>> START

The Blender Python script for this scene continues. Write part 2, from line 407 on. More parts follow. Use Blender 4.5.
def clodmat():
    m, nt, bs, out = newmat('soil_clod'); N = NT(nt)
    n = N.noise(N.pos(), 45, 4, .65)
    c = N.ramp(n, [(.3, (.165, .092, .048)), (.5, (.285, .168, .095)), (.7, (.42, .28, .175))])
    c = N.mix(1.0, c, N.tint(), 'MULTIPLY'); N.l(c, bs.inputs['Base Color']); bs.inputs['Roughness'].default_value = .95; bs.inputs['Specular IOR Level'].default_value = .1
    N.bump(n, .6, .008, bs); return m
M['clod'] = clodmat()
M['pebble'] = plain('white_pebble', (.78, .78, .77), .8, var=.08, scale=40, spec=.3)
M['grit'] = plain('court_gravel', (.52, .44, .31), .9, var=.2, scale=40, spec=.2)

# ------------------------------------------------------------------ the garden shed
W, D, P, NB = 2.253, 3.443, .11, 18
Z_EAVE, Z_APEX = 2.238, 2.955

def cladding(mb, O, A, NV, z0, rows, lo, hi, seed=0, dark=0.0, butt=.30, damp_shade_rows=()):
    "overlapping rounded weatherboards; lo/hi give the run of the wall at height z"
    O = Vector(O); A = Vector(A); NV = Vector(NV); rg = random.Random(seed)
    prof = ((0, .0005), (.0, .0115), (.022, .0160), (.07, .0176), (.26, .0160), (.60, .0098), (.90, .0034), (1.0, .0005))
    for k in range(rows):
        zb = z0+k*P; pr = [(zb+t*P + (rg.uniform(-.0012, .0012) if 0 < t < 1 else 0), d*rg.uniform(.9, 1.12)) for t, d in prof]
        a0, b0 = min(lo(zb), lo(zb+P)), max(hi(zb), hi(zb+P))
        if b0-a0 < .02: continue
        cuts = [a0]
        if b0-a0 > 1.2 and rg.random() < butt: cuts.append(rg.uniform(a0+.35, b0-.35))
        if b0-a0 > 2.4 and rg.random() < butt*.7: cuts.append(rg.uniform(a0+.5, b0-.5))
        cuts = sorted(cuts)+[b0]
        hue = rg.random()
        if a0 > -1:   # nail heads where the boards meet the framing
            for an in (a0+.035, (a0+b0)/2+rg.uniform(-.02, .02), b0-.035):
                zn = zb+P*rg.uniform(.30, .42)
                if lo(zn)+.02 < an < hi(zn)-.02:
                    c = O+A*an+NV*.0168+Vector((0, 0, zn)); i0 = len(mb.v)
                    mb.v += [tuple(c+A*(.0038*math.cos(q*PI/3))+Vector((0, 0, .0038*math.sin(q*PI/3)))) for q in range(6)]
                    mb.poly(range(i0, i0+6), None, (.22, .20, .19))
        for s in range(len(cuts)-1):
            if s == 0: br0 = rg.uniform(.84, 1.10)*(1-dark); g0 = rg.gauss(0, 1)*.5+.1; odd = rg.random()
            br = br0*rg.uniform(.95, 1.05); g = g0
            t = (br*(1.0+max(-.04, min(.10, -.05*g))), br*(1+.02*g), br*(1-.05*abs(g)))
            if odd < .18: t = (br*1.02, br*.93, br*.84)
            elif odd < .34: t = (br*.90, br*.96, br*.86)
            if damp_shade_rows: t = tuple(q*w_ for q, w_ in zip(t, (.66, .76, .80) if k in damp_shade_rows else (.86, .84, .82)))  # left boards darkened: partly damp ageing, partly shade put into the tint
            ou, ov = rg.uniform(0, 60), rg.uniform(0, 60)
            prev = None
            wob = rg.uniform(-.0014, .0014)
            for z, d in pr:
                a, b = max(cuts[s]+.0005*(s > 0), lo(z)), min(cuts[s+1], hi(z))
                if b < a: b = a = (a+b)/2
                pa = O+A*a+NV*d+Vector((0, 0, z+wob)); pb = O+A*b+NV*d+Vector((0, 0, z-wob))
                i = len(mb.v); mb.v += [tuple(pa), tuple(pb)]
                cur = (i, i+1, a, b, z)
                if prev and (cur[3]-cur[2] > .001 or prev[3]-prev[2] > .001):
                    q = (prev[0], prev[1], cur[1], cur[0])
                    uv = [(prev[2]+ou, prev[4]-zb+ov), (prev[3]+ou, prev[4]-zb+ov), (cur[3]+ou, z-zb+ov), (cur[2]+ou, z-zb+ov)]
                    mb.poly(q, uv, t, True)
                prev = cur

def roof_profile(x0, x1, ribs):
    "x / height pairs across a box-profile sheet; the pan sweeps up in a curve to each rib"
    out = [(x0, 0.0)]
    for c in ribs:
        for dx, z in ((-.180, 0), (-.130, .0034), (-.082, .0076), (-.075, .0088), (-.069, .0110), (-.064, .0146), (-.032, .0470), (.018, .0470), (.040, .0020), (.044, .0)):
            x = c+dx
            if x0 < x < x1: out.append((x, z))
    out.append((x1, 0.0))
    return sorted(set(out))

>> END

### Task prompt
Set down the listing above in full, please, exactly as it appears.

### Answer to the problem
The Blender Python script for this scene continues. Write part 2, from line 407 on. More parts follow. Use Blender 4.5.
def clodmat():
    m, nt, bs, out = newmat('soil_clod'); N = NT(nt)
    n = N.noise(N.pos(), 45, 4, .65)
    c = N.ramp(n, [(.3, (.165, .092, .048)), (.5, (.285, .168, .095)), (.7, (.42, .28, .175))])
    c = N.mix(1.0, c, N.tint(), 'MULTIPLY'); N.l(c, bs.inputs['Base Color']); bs.inputs['Roughness'].default_value = .95; bs.inputs['Specular IOR Level'].default_value = .1
    N.bump(n, .6, .008, bs); return m
M['clod'] = clodmat()
M['pebble'] = plain('white_pebble', (.78, .78, .77), .8, var=.08, scale=40, spec=.3)
M['grit'] = plain('court_gravel', (.52, .44, .31), .9, var=.2, scale=40, spec=.2)

# ------------------------------------------------------------------ the garden shed
W, D, P, NB = 2.253, 3.443, .11, 18
Z_EAVE, Z_APEX = 2.238, 2.955

def cladding(mb, O, A, NV, z0, rows, lo, hi, seed=0, dark=0.0, butt=.30, damp_shade_rows=()):
    "overlapping rounded weatherboards; lo/hi give the run of the wall at height z"
    O = Vector(O); A = Vector(A); NV = Vector(NV); rg = random.Random(seed)
    prof = ((0, .0005), (.0, .0115), (.022, .0160), (.07, .0176), (.26, .0160), (.60, .0098), (.90, .0034), (1.0, .0005))
    for k in range(rows):
        zb = z0+k*P; pr = [(zb+t*P + (rg.uniform(-.0012, .0012) if 0 < t < 1 else 0), d*rg.uniform(.9, 1.12)) for t, d in prof]
        a0, b0 = min(lo(zb), lo(zb+P)), max(hi(zb), hi(zb+P))
        if b0-a0 < .02: continue
        cuts = [a0]
        if b0-a0 > 1.2 and rg.random() < butt: cuts.append(rg.uniform(a0+.35, b0-.35))
        if b0-a0 > 2.4 and rg.random() < butt*.7: cuts.append(rg.uniform(a0+.5, b0-.5))
        cuts = sorted(cuts)+[b0]
        hue = rg.random()
        if a0 > -1:   # nail heads where the boards meet the framing
            for an in (a0+.035, (a0+b0)/2+rg.uniform(-.02, .02), b0-.035):
                zn = zb+P*rg.uniform(.30, .42)
                if lo(zn)+.02 < an < hi(zn)-.02:
                    c = O+A*an+NV*.0168+Vector((0, 0, zn)); i0 = len(mb.v)
                    mb.v += [tuple(c+A*(.0038*math.cos(q*PI/3))+Vector((0, 0, .0038*math.sin(q*PI/3)))) for q in range(6)]
                    mb.poly(range(i0, i0+6), None, (.22, .20, .19))
        for s in range(len(cuts)-1):
            if s == 0: br0 = rg.uniform(.84, 1.10)*(1-dark); g0 = rg.gauss(0, 1)*.5+.1; odd = rg.random()
            br = br0*rg.uniform(.95, 1.05); g = g0
            t = (br*(1.0+max(-.04, min(.10, -.05*g))), br*(1+.02*g), br*(1-.05*abs(g)))
            if odd < .18: t = (br*1.02, br*.93, br*.84)
            elif odd < .34: t = (br*.90, br*.96, br*.86)
            if damp_shade_rows: t = tuple(q*w_ for q, w_ in zip(t, (.66, .76, .80) if k in damp_shade_rows else (.86, .84, .82)))  # left boards darkened: partly damp ageing, partly shade put into the tint
            ou, ov = rg.uniform(0, 60), rg.uniform(0, 60)
            prev = None
            wob = rg.uniform(-.0014, .0014)
            for z, d in pr:
                a, b = max(cuts[s]+.0005*(s > 0), lo(z)), min(cuts[s+1], hi(z))
                if b < a: b = a = (a+b)/2
                pa = O+A*a+NV*d+Vector((0, 0, z+wob)); pb = O+A*b+NV*d+Vector((0, 0, z-wob))
                i = len(mb.v); mb.v += [tuple(pa), tuple(pb)]
                cur = (i, i+1, a, b, z)
                if prev and (cur[3]-cur[2] > .001 or prev[3]-prev[2] > .001):
                    q = (prev[0], prev[1], cur[1], cur[0])
                    uv = [(prev[2]+ou, prev[4]-zb+ov), (prev[3]+ou, prev[4]-zb+ov), (cur[3]+ou, z-zb+ov), (cur[2]+ou, z-zb+ov)]
                    mb.poly(q, uv, t, True)
                prev = cur

def roof_profile(x0, x1, ribs):
    "x / height pairs across a box-profile sheet; the pan sweeps up in a curve to each rib"
    out = [(x0, 0.0)]
    for c in ribs:
        for dx, z in ((-.180, 0), (-.130, .0034), (-.082, .0076), (-.075, .0088), (-.069, .0110), (-.064, .0146), (-.032, .0470), (.018, .0470), (.040, .0020), (.044, .0)):
            x = c+dx
            if x0 < x < x1: out.append((x, z))
    out.append((x1, 0.0))
    return sorted(set(out))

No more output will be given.